GE Drops Out of the Dow After More Than a Century
Source: WSJ
General Electric Co. will drop out of the Dow Jones Industrial Average next week, a milestone in the decline of a firm that once ranked among the mightiest of blue-chips and was a pillar of the U.S. economy.
It will be replaced by drugstore retailer Walgreens Boots Alliance Inc., the latest sign of the rise of the global consumer economy and the postcrisis boom in debt issuance that has fueled a worldwide deal-making frenzy.
The decision to drop GE, an original member of the Dow that has been a part of the 30-stock index continuously since 1907, marks the latest setback for a company that once was the most valuable U.S. firm but has been hit hard in recent years by the unraveling of its finance business and competitive problems.
(snip)
GE shares have tumbled 55% over the past 52 weeks, erasing more than $100 billion in wealth, as the company has switched leaders, slashed its dividend payment and pursued a restructuring that could result in a breakup of the struggling conglomerate.
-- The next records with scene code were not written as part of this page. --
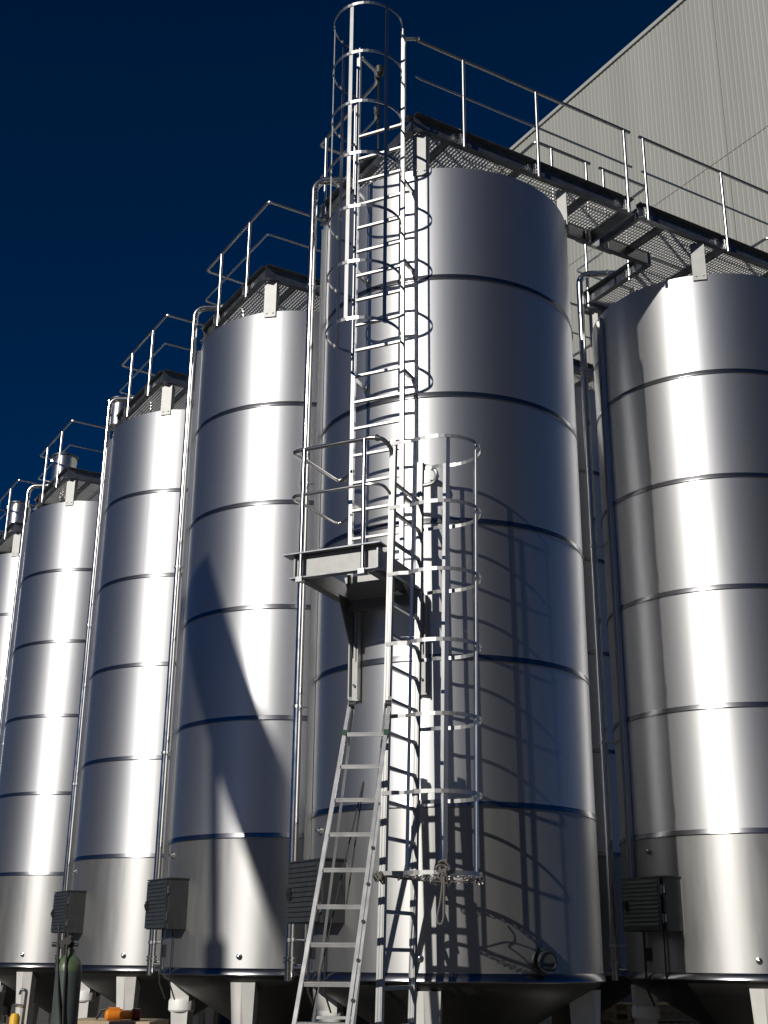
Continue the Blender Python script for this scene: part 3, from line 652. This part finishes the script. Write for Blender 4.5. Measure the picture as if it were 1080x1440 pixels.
for dx in (-1.0, .2, 1.2):
    for dy in (-.95, .95):
        b = MB(); b.disc(rel(5.6, .45) + Vector((dx, dy, 0)), (0, 1, 0), [(.45, -.15), (.45, .15)], 20); b.build('wheel', M_RUB, cr)

# ------------------------------------------------------------------ camera, sun, sky
cam = bpy.data.cameras.new('camera'); co = bpy.data.objects.new('camera', cam); COL.objects.link(co)
th, ro = 0.347286557, 0.00838654773
cx = Vector((1, 0, 0)); fw = Vector((0, math.cos(th), math.sin(th))); u_ = cx.cross(fw)
c_, s_ = math.cos(ro), math.sin(ro)
xr = cx * c_ + u_ * s_; yu = cx * -s_ + u_ * c_
m = Matrix((xr, yu, -fw)).transposed().to_4x4(); m.translation = Vector((0, 0, 1.6)); co.matrix_world = m
cam.sensor_fit = 'VERTICAL'; cam.sensor_height = 24; cam.lens = 24 * 1732.03344 / 1440; cam.clip_end = 8000; cam.clip_start = .1
scene.camera = co

sd = Vector((math.cos(R(SA)) * math.cos(R(SE)), math.sin(R(SA)) * math.cos(R(SE)), math.sin(R(SE))))
sun = bpy.data.lights.new('sun', 'SUN'); so = bpy.data.objects.new('sun', sun); COL.objects.link(so)
sun.energy = 4.6; sun.angle = R(.53); sun.color = (1, .955, .88); so.rotation_euler = sd.to_track_quat('Z', 'Y').to_euler()
w = bpy.data.worlds.new('World'); scene.world = w; w.use_nodes = True; nt = w.node_tree
bg = nt.nodes['Background']; sk = nt.nodes.new('ShaderNodeTexSky'); sk.sky_type = 'NISHITA'; sk.sun_disc = False
sk.sun_elevation = R(SE); sk.sun_rotation = R(90 - SA); sk.altitude = 6000; sk.air_density = .62; sk.dust_density = 0; sk.ozone_density = 6
hs = nt.nodes.new('ShaderNodeHueSaturation'); hs.inputs['Saturation'].default_value = 1.26
nt.links.new(sk.outputs[0], hs.inputs['Color']); nt.links.new(hs.outputs[0], bg.inputs['Color']); bg.inputs['Strength'].default_value = .05
scene.view_settings.view_transform = 'Standard'; scene.view_settings.look = 'None'; scene.view_settings.exposure = -.3; scene.view_settings.gamma = 1
scene.cycles.max_bounces = 10; scene.cycles.glossy_bounces = 6; scene.cycles.sample_clamp_indirect = 6
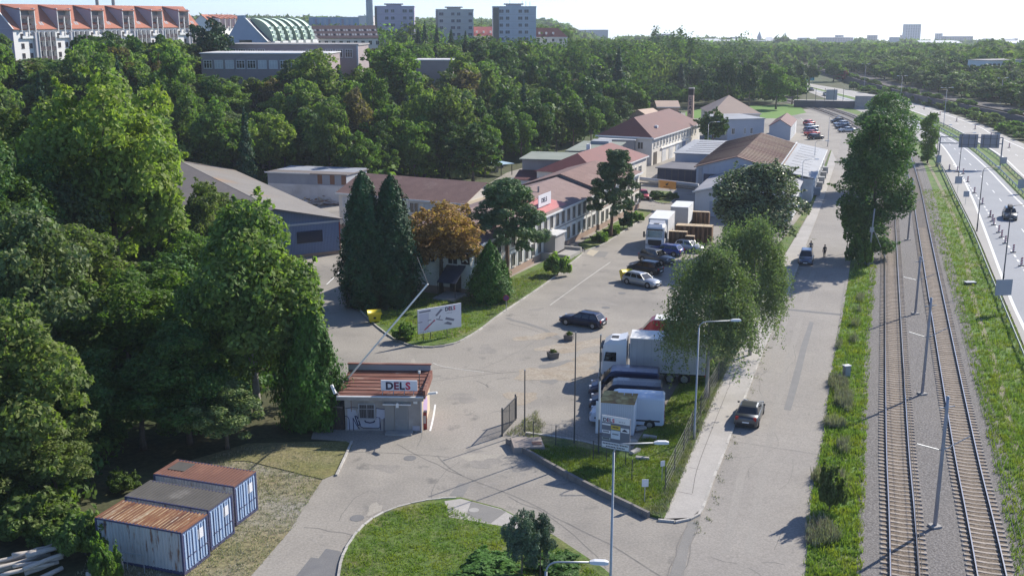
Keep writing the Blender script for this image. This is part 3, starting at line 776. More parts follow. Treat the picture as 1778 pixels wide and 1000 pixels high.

It is the cheapest stock of all 30 Dow components.
Read more: https://www.wsj.com/articles/walgreens-to-replace-ge-in-dow-industrials-1529443336
It used to be the stock to own by small investors.
truthisfreedom
(23,169 posts)VMA131Marine
(4,159 posts)appalachiablue
(41,208 posts)-------
Forgot about Walgreens-Boots. In England I went to Boots often while living there.
Many huge corporate mergers and monopolistic behaviors in the last 20+ years.
Moostache
(9,897 posts)GE was one of the "50 years and a gold watch and a pension" firms for multiple generations of workers...under that now demised model, a laborer could hold a job with a single company for the length of a career, could grow and contribute and retire and share in the profits they helped create and generate over a lifetime with guaranteed income via pensions and benefits that covered former employees with group healthcare plans.
Greed (and the abysmal concept of a fiduciary responsibility to the 'shareholder') has killed this off forever now, and in the current climate of hyper-consolidation and mergers, it looks highly unlikely it will ever swing in another direction. Unregulated capitalism is an evil presence in civilization...one that will either be reigned in or it will destroy humanity.
A sad day indeed...
yonder
(9,687 posts)It effectively swings the doors wide open for uncontrolled greed and avarice.
brush
(53,978 posts)then left with a golden parachute of millions?
I still remember how he repeatedly went on TV calling the Obama admin's continually improving unemployment numbers lies.
Honeycombe8
(37,648 posts)Goes to show you. Even the guys at the top can make really big, long lasting mistakes.
LompocDem
(146 posts)Paid their fair share of taxes here in the US I'd be a bit more sympathetic.
https://www.factcheck.org/2012/04/warren-ge-pays-no-taxes/
modrepub
(3,505 posts)US Steel's Market Cap = $6.29B
Comcast Market Cap = $157.0B
So the market values an entertainment company over 25x more than a heavy manufacturing company. ...and guess which company we're bending over backwards to help?
BumRushDaShow
(130,108 posts)and went willy nilly into all sorts of "business" (GE Finance, GE Healthcare, GE Media/Entertainment, GE whatever....). And at the end, they finally crept back to appliances again but it was too late.
jojog
(372 posts)Sold it to Chinese company Haier in 2016.
BumRushDaShow
(130,108 posts)However as part of that, their name still appears on those appliances and the "brand" continues out in the consumer sphere. It's just like how AT&T (Ma Bell) was broken up and became the "Baby Bells" and eventually some of them merged (in one case, to form Verizon) and another eventually took the "AT&T" name back for itself. Unless you lived through (or followed or researched) the convoluted history of that, you wouldn't know any difference.
mahatmakanejeeves
(57,768 posts)nitpicker
(7,153 posts)mahatmakanejeeves
(57,768 posts)but not so many shares that I'm ruined or anything.
Amazing, just amazing. How could GE have ended up like this? I'm underwater a little, but I hadn't been buying at the peaks anyway.
If it's any consolation, sometimes the "Dogs of the Dow" theory works.
The Dogs of the Dow is an investment strategy popularized by Michael B. O'Higgins in 1991, which proposes that an investor annually select for investment the ten Dow Jones Industrial Average (DJIA) stocks whose dividend is the highest fraction of their price.
I guess in this case GE would be an ex-Dow dog.
Full disclosure: that would be boosting the price of shares that I own, but not that much really.